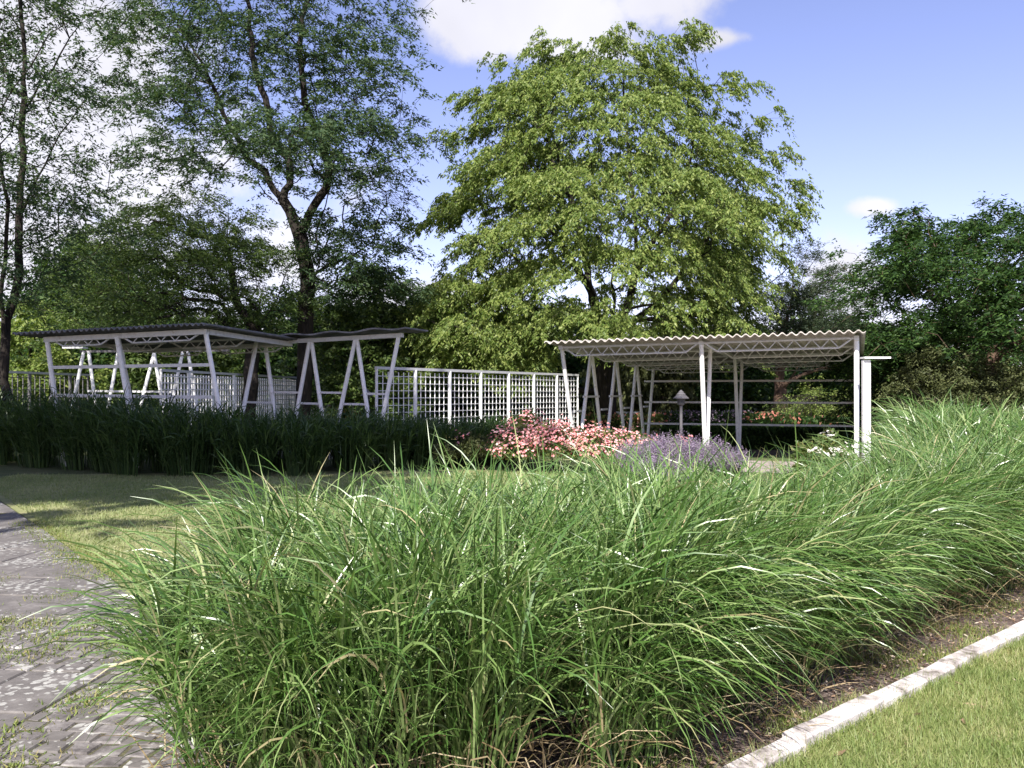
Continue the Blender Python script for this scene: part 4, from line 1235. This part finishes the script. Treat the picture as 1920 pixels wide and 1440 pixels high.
# ------------------------------------------------------------------ two people far behind the lattice
def cloth(name, c):
    m, nt, b, out = new_mat(name); b.inputs['Base Color'].default_value = (*c, 1); b.inputs['Roughness'].default_value = 0.85; return m
M['blue_cloth'] = cloth('light_blue_cloth', (0.12, 0.32, 0.72)); M['navy_cloth'] = cloth('dark_cloth', (0.03, 0.04, 0.09))
M['skin'] = cloth('skin', (0.5, 0.28, 0.2)); M['hair'] = cloth('dark_hair', (0.03, 0.02, 0.015))
def person(px, d, lean, label, mat):
    x = (px - CX) / F * d; z0 = float(zt(d))
    T = Thing('person', (x, d, z0), label, 'person', 'people beyond the lattice fence')
    L_ = lean
    V = {'pel': (0, 0, .88), 'bel': (L_ * .2, 0, 1.02), 'che': (L_ * .5, 0, 1.24), 'nec': (L_ * .8, 0, 1.42), 'hd': (L_ * .95, -.02, 1.52), 'top': (L_, -.02, 1.66),
         'hl': (-.10, 0, .82), 'kl': (-.12, -.03, .46), 'al': (-.12, .02, .07), 'tl': (-.13, -.15, .03), 'hr': (.10, 0, .82), 'kr': (.13, -.06, .46), 'ar': (.13, .02, .07), 'tr': (.14, -.15, .03),
         'sl': (L_ * .6 - .19, 0, 1.37), 'el': (L_ * .6 - .26, -.05, 1.10), 'wl': (L_ * .6 - .16, -.24, .98), 'sr': (L_ * .6 + .19, 0, 1.37), 'er': (L_ * .6 + .25, -.05, 1.10), 'wr': (L_ * .6 + .16, -.24, .98)}
    E = [('pel', 'bel'), ('bel', 'che'), ('che', 'nec'), ('nec', 'hd'), ('hd', 'top'), ('pel', 'hl'), ('hl', 'kl'), ('kl', 'al'), ('al', 'tl'), ('pel', 'hr'), ('hr', 'kr'), ('kr', 'ar'), ('ar', 'tr'), ('nec', 'sl'), ('sl', 'el'), ('el', 'wl'), ('nec', 'sr'), ('sr', 'er'), ('er', 'wr')]
    R = {'pel': .14, 'bel': .12, 'che': .15, 'nec': .055, 'hd': .085, 'top': .075, 'hl': .09, 'kl': .06, 'al': .04, 'tl': .035, 'hr': .09, 'kr': .06, 'ar': .04, 'tr': .035, 'sl': .055, 'el': .042, 'wl': .03, 'sr': .055, 'er': .042, 'wr': .03}
    ks = list(V)
    me = bpy.data.meshes.new('body'); me.from_pydata([V[k] for k in ks], [(ks.index(a), ks.index(b)) for a, b in E], [])
    ob = bpy.data.objects.new('body', me); COL.objects.link(ob)
    ob.modifiers.new('skin', 'SKIN'); sk = me.skin_vertices[0] if me.skin_vertices else None
    if sk is None:
        me.attributes.new; bpy.context.view_layer.objects.active = ob; bpy.ops.mesh.customdata_skin_add(); sk = me.skin_vertices[0]
    for i, k in enumerate(ks): sk.data[i].radius = (R[k], R[k] * (.75 if k in ('pel', 'bel', 'che') else 1)); sk.data[i].use_root = (i == 0)
    sb = ob.modifiers.new('sub', 'SUBSURF'); sb.levels = 1; sb.render_levels = 1
    dg = bpy.context.evaluated_depsgraph_get(); ev = ob.evaluated_get(dg)
    m2 = bpy.data.meshes.new_from_object(ev); bpy.data.objects.remove(ob)
    for mm in (mat, M['navy_cloth'], M['skin']): m2.materials.append(mm)
    mi = []
    for p in m2.polygons:
        c = p.center
        hand = abs(c.y) > .17 and .9 < c.z < 1.05
        mi.append(2 if c.z > 1.42 or hand else (1 if c.z < .86 else 0))
    m2.polygons.foreach_set('material_index', np.array(mi, dtype=np.int32)); m2.polygons.foreach_set('use_smooth', np.ones(len(mi), bool))
    b = bpy.data.objects.new('body', m2); COL.objects.link(b); b.parent = T.o
    v, f = lathe((x + L_, d + .01, z0), [(.085, 1.56), (.105, 1.60), (.10, 1.68), (.06, 1.745), (.01, 1.76)], 12); T.part('hair', v, f, M['hair'], smooth=True)
person(752, 41, 0.05, 'person in a light blue top beyond the lattice, left of the other', M['blue_cloth'])
person(781, 41, -0.08, 'person in bright blue bending slightly, right of the other behind the lattice', M['blue_cloth'])

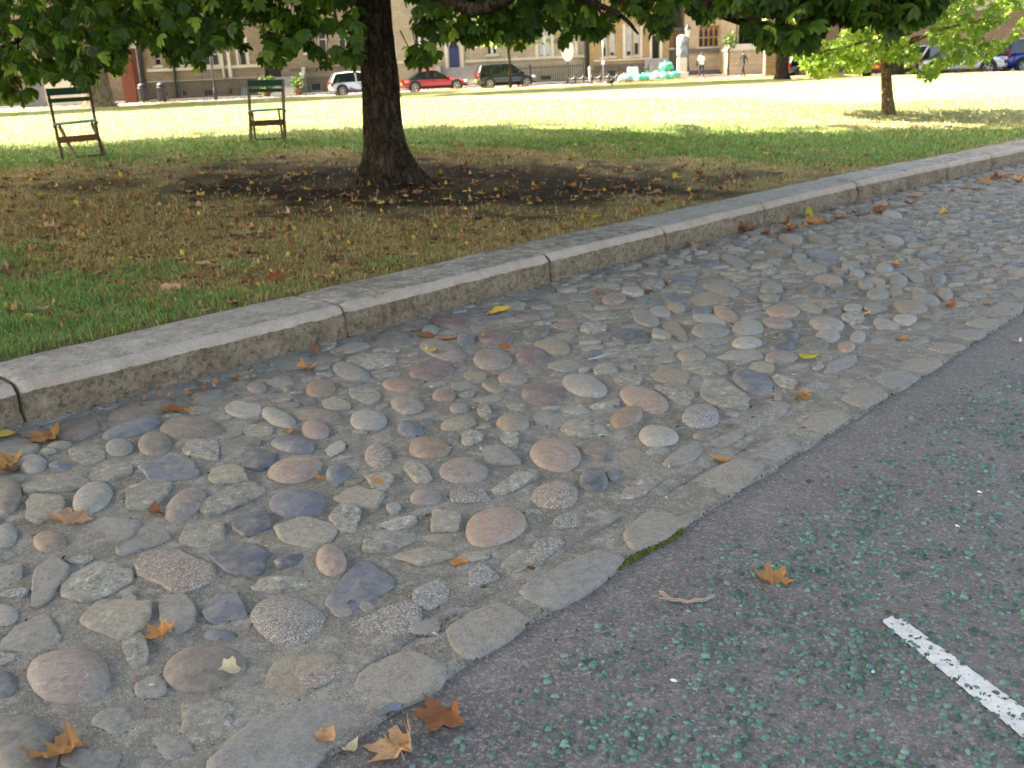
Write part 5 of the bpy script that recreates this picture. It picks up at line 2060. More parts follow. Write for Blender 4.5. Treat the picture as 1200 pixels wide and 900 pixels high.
def building(name, label, wmat, x0, x1, zt, wins, y=FY, trims=(), depth=9.0, plinth=None, roof=True, z0=-.1):
    t = thing(name, label, "building", ((x0 + x1) / 2, y, 0))
    ox = (x0 + x1) / 2
    mb = MB()
    hs = [(a - ox, b - ox, c, d) for (a, b, c, d, k, bl) in wins]
    wall_with_holes(mb, x0 - ox, x1 - ox, z0, zt, 0, hs)
    mb.add([(x0 - ox, 0, z0), (x0 - ox, depth, z0), (x0 - ox, depth, zt), (x0 - ox, 0, zt)], [(0, 3, 2, 1)])
    mb.add([(x1 - ox, 0, z0), (x1 - ox, depth, z0), (x1 - ox, depth, zt), (x1 - ox, 0, zt)], [(0, 1, 2, 3)])
    mb.add([(x0 - ox, depth, z0), (x1 - ox, depth, z0), (x1 - ox, depth, zt), (x0 - ox, depth, zt)], [(0, 3, 2, 1)])
    mb.build("wall", wmat, t)
    if roof:
        r = MB()
        a, b = x0 - ox - .3, x1 - ox + .3
        r.add([(a, -.35, zt + .004), (b, -.35, zt + .004), (b, depth + .35, zt + .004), (a, depth + .35, zt + .004), (a, depth / 2, zt + 3.2), (b, depth / 2, zt + 3.2)],
              [(0, 1, 5, 4), (2, 3, 4, 5), (0, 4, 3), (1, 2, 5), (0, 3, 2, 1)])
        ro = r.build("roof", SLATE_ROOF, t)
        ch = MB()
        for cx in (a + 2.5, b - 3):
            ch.box(cx, cx + 1.2, depth / 2 - .4, depth / 2 + .4, zt + 2.4, zt + 4.6)
        ch.build("chimney", wmat, ro)
    for k, w in enumerate(wins):
        h = (w[0] - ox, w[1] - ox, w[2], w[3])
        if w[4] == 'door':
            d = MB()
            d.box(h[0] + .06, h[1] - .06, .16, .24, h[2] + .01, h[3] - .06)
            for i in range(2):
                for j in range(3):
                    px0 = h[0] + .16 + i * (h[1] - h[0] - .24) / 2
                    pz0 = h[2] + .15 + j * (h[3] - h[2] - .25) / 3
                    d.box(px0, px0 + (h[1] - h[0] - .4) / 2, .135, .158, pz0, pz0 + (h[3] - h[2] - .5) / 3, 1 if j == 2 else 0)
            do = d.build("door", [BLUE_DOOR, GLASS], t)
            MB().tube([(h[1] - .3, .12, h[2] + 1.05), (h[1] - .3, .08, h[2] + 1.05)], .05, 8).build("handle", IRON, do)
            fr = MB()
            mid = (h[0] + h[1]) / 2
            fr.prism([(h[0] + .06, h[3] - .06), (h[0] + .06, h[3] - .7), (mid, h[3] - .06)], .05, .134)
            fr.prism([(h[1] - .06, h[3] - .06), (mid, h[3] - .06), (h[1] - .06, h[3] - .7)], .05, .134)
            fr.box(h[0] + .002, h[0] + .06, .04, .22, h[2], h[3] - .002).box(h[1] - .06, h[1] - .002, .04, .22, h[2], h[3] - .002)
            fr.box(h[0] + .06, h[1] - .06, .04, .22, h[3] - .06, h[3] - .002)
            fr.build("door_frame", ST_TRIM, t)
        elif w[4] == 'dark':
            MB().box(h[0] + .005, h[1] - .005, .22, .28, h[2] + .005, h[3] - .005).build("doorway", DARK_IN, t)
        else:
            window(t, h, 0, w[4], w[5])
    for (a, b, c, d, pr, m) in trims:
        MB().box(a - ox, b - ox, -pr, -.004, c, d).build("stone_trim", m, t)
    return t, ox


def W_(x0, y0, x1, y1, k='sash', bl=0.0):
    return R_(x0, y0, x1, y1) + (k, bl)


def T_(x0, y0, x1, y1, pr=.08, m=None):
    return R_(x0, y0, x1, y1) + (pr, m or ST_TRIM)


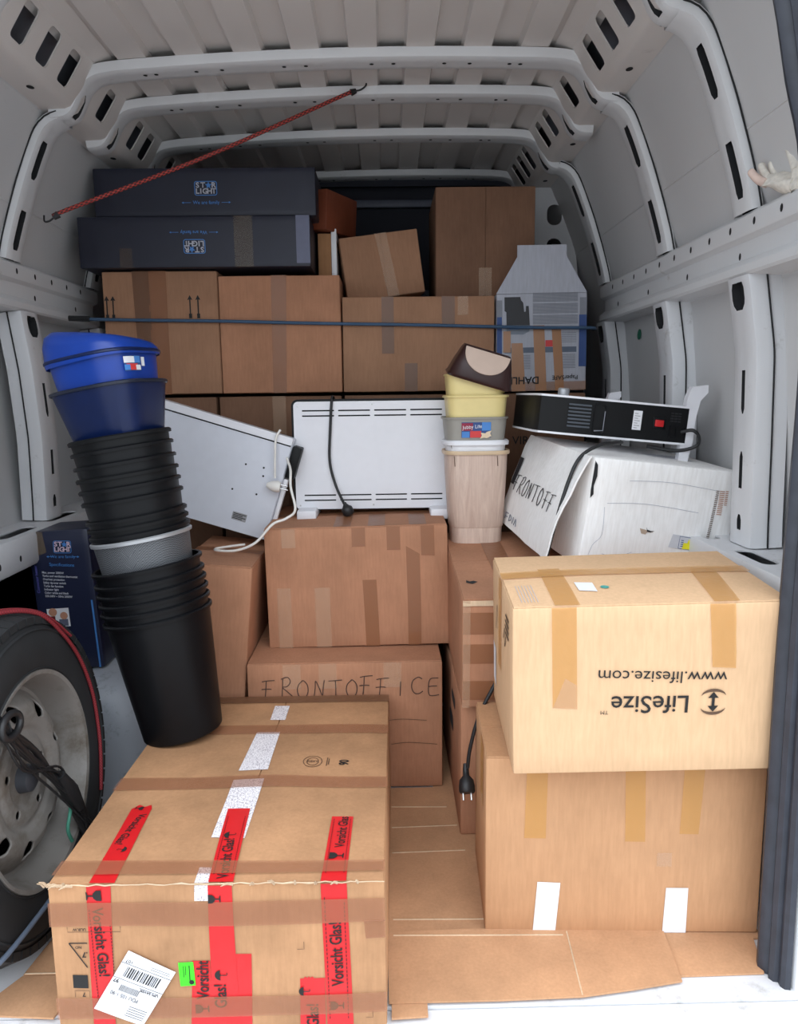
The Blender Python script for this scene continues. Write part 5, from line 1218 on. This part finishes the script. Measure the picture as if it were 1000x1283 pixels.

-----

* Description of the task:
Among the lines above, how many contain the string "finishes"? State the number alone.

* Task output:
2